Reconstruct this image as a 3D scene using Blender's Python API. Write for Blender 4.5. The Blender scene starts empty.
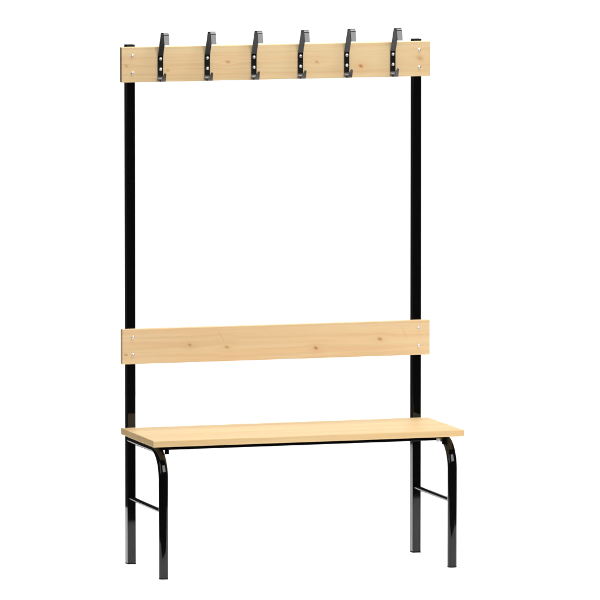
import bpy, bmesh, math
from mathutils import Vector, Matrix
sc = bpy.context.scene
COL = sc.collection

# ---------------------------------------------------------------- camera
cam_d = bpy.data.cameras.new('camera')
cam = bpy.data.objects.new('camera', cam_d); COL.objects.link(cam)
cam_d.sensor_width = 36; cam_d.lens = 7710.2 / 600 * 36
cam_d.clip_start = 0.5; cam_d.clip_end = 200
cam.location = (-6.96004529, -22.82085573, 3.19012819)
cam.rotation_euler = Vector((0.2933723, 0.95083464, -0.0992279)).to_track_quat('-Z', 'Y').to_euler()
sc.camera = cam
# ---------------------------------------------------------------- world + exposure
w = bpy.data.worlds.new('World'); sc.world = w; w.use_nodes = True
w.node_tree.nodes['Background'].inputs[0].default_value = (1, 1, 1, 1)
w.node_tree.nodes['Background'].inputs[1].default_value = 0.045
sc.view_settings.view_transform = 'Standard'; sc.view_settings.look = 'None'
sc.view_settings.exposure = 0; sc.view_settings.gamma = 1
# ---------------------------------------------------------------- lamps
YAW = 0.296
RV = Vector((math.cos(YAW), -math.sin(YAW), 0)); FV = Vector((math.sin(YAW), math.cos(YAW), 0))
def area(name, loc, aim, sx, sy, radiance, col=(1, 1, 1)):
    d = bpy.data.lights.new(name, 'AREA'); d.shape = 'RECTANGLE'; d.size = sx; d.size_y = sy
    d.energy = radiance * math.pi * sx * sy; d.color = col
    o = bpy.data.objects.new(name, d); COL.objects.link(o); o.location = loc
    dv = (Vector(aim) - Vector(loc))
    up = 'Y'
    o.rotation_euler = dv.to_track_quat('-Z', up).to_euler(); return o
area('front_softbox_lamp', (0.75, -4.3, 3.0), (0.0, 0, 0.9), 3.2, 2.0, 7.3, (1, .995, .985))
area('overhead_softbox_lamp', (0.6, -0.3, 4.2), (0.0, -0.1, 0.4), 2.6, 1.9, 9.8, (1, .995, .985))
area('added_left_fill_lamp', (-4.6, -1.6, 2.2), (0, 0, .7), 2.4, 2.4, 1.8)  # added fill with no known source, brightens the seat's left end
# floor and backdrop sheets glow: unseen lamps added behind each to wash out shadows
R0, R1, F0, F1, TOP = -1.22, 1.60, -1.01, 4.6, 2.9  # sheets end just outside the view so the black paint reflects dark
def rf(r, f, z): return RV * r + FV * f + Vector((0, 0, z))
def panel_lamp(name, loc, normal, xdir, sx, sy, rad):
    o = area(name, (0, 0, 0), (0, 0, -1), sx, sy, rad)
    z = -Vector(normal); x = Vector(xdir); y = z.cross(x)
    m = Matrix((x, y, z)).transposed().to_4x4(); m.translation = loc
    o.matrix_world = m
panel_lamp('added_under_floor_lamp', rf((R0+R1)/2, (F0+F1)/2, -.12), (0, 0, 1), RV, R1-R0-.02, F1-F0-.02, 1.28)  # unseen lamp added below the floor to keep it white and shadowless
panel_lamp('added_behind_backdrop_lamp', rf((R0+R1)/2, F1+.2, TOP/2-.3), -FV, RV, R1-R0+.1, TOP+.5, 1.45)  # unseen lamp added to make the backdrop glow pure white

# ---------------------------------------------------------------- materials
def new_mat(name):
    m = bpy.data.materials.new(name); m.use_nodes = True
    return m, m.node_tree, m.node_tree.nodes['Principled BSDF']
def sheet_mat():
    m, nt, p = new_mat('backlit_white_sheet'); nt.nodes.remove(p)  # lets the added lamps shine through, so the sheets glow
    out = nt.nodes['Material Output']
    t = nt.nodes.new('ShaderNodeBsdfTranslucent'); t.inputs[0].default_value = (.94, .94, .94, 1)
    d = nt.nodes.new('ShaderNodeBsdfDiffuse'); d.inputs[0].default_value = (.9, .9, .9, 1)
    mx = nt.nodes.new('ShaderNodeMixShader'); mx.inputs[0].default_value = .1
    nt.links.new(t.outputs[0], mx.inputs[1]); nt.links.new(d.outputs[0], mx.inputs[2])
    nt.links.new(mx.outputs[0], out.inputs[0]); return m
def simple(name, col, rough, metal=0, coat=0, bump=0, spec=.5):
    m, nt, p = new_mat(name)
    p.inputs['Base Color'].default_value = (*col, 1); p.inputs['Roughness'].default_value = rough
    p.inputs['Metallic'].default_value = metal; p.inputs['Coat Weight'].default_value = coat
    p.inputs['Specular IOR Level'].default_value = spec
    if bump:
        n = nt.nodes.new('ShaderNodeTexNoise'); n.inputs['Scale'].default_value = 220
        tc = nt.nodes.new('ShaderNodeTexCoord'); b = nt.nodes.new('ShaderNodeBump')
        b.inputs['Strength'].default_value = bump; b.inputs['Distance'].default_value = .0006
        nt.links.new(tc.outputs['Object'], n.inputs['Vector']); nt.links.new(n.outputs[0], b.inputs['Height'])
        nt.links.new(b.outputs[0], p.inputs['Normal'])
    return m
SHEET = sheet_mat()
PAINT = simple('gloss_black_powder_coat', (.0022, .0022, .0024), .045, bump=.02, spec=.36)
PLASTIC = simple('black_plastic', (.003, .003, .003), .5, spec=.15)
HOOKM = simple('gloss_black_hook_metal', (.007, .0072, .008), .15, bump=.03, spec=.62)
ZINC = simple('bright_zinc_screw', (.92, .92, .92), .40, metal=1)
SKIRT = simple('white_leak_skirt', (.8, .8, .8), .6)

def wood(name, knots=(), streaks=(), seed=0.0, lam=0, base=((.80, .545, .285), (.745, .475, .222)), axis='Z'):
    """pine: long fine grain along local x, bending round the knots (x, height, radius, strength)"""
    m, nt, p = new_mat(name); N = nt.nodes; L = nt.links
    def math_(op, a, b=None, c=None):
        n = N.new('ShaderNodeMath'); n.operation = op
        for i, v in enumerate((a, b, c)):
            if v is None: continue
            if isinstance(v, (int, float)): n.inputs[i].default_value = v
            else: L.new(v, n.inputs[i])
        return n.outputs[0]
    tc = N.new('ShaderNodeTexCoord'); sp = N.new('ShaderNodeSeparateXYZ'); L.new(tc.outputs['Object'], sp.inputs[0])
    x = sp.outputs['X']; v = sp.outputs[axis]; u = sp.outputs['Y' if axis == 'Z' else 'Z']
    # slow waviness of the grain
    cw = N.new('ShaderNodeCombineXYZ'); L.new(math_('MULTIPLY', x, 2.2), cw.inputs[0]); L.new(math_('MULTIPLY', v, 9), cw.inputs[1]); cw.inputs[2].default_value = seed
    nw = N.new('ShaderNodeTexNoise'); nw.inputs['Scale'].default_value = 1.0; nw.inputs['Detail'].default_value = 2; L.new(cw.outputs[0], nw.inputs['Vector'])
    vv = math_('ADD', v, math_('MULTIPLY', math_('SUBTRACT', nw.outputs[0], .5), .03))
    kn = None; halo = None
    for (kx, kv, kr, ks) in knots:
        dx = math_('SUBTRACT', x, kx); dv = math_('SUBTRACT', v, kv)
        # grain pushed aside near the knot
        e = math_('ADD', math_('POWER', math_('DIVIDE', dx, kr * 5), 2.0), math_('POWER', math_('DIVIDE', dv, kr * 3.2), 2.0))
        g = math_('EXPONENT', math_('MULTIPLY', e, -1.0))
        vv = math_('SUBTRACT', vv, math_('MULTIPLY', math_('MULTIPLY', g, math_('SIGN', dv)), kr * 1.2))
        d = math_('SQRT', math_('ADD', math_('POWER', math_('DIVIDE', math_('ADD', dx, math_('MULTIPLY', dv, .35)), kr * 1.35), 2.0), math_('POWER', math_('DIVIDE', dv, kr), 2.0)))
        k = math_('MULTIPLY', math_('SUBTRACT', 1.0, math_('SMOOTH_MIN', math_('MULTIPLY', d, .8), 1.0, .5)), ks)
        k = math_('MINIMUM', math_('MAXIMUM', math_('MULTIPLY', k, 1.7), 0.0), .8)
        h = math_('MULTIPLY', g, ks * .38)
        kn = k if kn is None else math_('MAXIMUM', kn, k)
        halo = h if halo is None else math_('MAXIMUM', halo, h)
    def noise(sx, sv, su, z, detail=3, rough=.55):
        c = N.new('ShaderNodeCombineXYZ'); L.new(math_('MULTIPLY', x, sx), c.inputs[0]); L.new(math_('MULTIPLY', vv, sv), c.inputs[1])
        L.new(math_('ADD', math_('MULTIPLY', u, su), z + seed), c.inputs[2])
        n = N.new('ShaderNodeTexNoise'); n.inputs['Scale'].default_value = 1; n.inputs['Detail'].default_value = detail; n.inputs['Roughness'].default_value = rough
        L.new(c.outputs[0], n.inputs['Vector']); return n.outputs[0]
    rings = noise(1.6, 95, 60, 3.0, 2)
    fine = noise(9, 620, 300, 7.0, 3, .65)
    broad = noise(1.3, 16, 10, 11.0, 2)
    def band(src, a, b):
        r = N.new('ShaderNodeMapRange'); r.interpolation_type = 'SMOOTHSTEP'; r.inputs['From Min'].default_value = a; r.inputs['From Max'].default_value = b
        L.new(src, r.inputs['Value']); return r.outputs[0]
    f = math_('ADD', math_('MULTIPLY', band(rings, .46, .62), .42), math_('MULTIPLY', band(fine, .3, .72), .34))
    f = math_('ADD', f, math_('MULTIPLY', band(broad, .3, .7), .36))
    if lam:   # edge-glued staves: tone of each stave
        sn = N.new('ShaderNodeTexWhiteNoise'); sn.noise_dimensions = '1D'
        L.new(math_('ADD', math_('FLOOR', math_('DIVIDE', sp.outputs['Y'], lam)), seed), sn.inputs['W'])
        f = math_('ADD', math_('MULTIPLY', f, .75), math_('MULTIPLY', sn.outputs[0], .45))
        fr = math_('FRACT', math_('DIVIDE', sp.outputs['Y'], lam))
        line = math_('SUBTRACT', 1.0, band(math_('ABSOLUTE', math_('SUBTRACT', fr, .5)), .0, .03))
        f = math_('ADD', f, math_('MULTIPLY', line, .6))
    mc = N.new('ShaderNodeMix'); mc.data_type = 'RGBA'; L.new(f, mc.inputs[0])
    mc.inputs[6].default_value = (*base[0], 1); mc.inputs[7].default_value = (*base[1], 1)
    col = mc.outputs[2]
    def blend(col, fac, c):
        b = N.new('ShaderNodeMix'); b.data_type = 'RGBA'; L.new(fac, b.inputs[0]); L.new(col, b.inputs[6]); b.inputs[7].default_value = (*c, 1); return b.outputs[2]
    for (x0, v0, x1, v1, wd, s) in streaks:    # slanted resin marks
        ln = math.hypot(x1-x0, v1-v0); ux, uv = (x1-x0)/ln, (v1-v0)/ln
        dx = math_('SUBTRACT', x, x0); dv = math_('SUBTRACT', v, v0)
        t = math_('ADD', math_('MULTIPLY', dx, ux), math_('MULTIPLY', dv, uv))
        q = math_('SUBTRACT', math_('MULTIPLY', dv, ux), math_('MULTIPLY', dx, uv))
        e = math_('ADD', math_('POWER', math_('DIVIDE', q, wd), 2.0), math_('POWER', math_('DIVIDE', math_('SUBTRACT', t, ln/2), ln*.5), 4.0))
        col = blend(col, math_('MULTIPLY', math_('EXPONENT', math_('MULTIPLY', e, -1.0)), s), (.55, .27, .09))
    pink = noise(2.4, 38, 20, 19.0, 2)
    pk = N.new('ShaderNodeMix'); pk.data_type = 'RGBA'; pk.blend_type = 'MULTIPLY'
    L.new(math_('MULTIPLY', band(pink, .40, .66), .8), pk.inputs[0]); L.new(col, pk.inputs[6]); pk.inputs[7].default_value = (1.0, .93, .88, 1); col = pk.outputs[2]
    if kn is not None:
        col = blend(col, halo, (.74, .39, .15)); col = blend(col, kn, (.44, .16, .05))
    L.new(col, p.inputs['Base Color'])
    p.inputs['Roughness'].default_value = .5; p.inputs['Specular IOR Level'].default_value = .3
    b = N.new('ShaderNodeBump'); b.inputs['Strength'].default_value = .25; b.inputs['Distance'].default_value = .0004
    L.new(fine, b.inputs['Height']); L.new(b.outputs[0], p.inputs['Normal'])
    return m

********

• WHAT THE EXERCISE ASKS:
Repeat only the lines between the start of the data and the line with "COL = sc.collection", including those two lines, and skip the pictures.

• TASK ANSWER:
Reconstruct this image as a 3D scene using Blender's Python API. Write for Blender 4.5. The Blender scene starts empty.
import bpy, bmesh, math
from mathutils import Vector, Matrix
sc = bpy.context.scene
COL = sc.collection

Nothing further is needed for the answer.